[START DATA SECTION]

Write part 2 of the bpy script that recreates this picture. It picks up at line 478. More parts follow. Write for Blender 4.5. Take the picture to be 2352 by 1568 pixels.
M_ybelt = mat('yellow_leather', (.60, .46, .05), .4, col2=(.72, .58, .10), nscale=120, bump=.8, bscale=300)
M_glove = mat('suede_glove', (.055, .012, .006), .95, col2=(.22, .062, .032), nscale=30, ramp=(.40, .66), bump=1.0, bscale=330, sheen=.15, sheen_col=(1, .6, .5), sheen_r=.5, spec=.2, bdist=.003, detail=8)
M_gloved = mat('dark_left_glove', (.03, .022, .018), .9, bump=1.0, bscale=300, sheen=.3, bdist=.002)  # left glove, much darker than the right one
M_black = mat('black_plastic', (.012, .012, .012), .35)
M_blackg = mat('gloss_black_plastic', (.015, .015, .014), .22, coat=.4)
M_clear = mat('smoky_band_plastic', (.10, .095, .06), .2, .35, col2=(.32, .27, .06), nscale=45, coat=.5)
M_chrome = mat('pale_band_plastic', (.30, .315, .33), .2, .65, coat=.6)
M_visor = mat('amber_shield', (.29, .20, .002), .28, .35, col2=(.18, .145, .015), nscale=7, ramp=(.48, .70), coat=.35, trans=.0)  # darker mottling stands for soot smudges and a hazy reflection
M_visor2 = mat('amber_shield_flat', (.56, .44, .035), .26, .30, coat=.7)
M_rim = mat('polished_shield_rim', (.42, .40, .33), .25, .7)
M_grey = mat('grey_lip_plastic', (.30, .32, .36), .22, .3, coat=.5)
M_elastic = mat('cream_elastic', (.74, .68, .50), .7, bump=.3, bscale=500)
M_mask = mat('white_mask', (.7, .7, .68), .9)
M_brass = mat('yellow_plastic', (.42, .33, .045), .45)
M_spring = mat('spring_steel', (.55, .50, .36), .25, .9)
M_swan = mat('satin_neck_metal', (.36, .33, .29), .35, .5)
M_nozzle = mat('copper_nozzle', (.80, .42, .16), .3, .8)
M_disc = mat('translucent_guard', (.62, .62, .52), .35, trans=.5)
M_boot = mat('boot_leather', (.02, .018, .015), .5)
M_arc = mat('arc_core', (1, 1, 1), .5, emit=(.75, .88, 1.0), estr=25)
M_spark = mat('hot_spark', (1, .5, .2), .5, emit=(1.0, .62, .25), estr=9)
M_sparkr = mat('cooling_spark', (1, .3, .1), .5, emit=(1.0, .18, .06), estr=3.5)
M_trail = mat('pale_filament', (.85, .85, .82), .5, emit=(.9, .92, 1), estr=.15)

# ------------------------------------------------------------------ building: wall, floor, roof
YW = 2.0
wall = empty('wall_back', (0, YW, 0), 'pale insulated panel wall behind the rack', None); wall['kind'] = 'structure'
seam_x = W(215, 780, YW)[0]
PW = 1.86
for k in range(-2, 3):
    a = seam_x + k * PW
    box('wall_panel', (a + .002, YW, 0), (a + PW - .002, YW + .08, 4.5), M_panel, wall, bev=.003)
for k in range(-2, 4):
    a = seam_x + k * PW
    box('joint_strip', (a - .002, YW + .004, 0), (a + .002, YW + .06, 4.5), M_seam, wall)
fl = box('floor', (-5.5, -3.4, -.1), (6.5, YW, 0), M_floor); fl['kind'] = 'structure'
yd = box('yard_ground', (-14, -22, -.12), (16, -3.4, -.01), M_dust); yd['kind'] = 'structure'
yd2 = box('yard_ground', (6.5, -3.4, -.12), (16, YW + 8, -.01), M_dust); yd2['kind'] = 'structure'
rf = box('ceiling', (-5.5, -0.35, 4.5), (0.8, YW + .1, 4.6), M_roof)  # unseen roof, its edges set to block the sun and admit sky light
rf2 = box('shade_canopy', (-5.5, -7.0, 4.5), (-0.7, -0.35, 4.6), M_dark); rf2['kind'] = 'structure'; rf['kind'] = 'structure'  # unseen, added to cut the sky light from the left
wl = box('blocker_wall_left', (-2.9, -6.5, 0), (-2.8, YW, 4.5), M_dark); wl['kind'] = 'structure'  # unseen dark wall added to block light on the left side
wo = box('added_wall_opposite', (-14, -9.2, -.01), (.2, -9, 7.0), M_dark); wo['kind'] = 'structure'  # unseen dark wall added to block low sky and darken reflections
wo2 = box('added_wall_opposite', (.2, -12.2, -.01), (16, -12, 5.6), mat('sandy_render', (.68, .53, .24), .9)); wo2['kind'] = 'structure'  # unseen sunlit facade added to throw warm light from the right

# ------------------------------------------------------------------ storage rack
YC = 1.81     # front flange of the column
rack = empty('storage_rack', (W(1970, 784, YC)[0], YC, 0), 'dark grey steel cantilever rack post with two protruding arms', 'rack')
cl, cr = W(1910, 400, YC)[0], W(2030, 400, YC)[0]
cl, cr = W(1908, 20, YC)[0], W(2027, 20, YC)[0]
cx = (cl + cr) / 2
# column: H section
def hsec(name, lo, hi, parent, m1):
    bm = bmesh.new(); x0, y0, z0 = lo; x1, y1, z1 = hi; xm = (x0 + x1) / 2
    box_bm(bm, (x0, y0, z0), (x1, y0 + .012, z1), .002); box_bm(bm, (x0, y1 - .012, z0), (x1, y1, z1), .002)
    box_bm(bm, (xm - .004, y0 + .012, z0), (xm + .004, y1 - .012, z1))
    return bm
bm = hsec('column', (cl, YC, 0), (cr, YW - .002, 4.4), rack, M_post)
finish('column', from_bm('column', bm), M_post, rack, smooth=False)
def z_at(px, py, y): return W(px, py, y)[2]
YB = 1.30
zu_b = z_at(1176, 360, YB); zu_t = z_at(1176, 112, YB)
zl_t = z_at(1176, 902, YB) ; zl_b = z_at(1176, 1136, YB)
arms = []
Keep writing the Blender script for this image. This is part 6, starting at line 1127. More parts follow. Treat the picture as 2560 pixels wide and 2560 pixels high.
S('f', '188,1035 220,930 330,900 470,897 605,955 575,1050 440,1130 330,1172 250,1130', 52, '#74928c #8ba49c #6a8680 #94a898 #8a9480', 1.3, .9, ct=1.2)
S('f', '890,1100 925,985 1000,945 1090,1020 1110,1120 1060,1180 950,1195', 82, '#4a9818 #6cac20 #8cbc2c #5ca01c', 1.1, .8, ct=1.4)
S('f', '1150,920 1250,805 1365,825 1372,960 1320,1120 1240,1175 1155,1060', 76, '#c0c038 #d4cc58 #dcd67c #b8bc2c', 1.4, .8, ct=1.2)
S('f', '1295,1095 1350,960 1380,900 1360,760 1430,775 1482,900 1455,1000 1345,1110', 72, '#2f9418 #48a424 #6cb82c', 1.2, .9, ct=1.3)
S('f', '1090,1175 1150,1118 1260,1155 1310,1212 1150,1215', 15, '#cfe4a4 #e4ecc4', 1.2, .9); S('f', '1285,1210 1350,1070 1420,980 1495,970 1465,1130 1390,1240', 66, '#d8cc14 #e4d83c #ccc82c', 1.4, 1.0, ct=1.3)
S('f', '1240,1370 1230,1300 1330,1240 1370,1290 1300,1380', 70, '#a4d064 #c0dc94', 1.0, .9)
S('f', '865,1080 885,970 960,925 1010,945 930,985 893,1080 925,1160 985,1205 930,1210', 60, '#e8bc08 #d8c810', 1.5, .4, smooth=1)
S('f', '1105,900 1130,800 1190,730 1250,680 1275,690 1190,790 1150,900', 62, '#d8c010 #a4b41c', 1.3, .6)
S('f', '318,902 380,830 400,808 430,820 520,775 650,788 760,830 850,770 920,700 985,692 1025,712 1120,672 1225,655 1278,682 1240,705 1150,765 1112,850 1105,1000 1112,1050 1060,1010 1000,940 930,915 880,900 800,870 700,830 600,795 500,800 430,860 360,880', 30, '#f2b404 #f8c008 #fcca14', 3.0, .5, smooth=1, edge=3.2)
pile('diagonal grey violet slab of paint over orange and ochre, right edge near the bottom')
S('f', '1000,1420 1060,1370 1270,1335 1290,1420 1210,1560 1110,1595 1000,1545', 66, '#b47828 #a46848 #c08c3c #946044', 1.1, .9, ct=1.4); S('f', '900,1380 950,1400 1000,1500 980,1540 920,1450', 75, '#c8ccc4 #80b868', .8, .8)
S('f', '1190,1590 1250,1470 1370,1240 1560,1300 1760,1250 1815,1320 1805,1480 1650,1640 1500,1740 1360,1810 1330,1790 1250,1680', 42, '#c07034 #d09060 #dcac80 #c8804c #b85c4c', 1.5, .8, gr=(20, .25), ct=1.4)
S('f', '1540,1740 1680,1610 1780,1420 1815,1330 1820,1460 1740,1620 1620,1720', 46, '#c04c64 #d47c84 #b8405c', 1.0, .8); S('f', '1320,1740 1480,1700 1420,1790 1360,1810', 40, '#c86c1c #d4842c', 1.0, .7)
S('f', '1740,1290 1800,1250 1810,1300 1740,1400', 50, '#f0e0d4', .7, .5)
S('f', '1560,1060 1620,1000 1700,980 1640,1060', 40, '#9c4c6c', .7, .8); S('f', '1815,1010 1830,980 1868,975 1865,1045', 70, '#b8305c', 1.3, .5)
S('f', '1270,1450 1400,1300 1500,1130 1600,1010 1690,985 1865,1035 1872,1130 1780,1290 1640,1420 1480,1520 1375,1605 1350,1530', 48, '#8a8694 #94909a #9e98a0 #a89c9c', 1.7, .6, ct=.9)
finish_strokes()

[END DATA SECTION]

_STATED TASK_: Pick out, from the lines above, every one that contains the string "pixels".

_COMPLETE RESPONSE_:
Write part 2 of the bpy script that recreates this picture. It picks up at line 478. More parts follow. Write for Blender 4.5. Take the picture to be 2352 by 1568 pixels.
Keep writing the Blender script for this image. This is part 6, starting at line 1127. More parts follow. Treat the picture as 2560 pixels wide and 2560 pixels high.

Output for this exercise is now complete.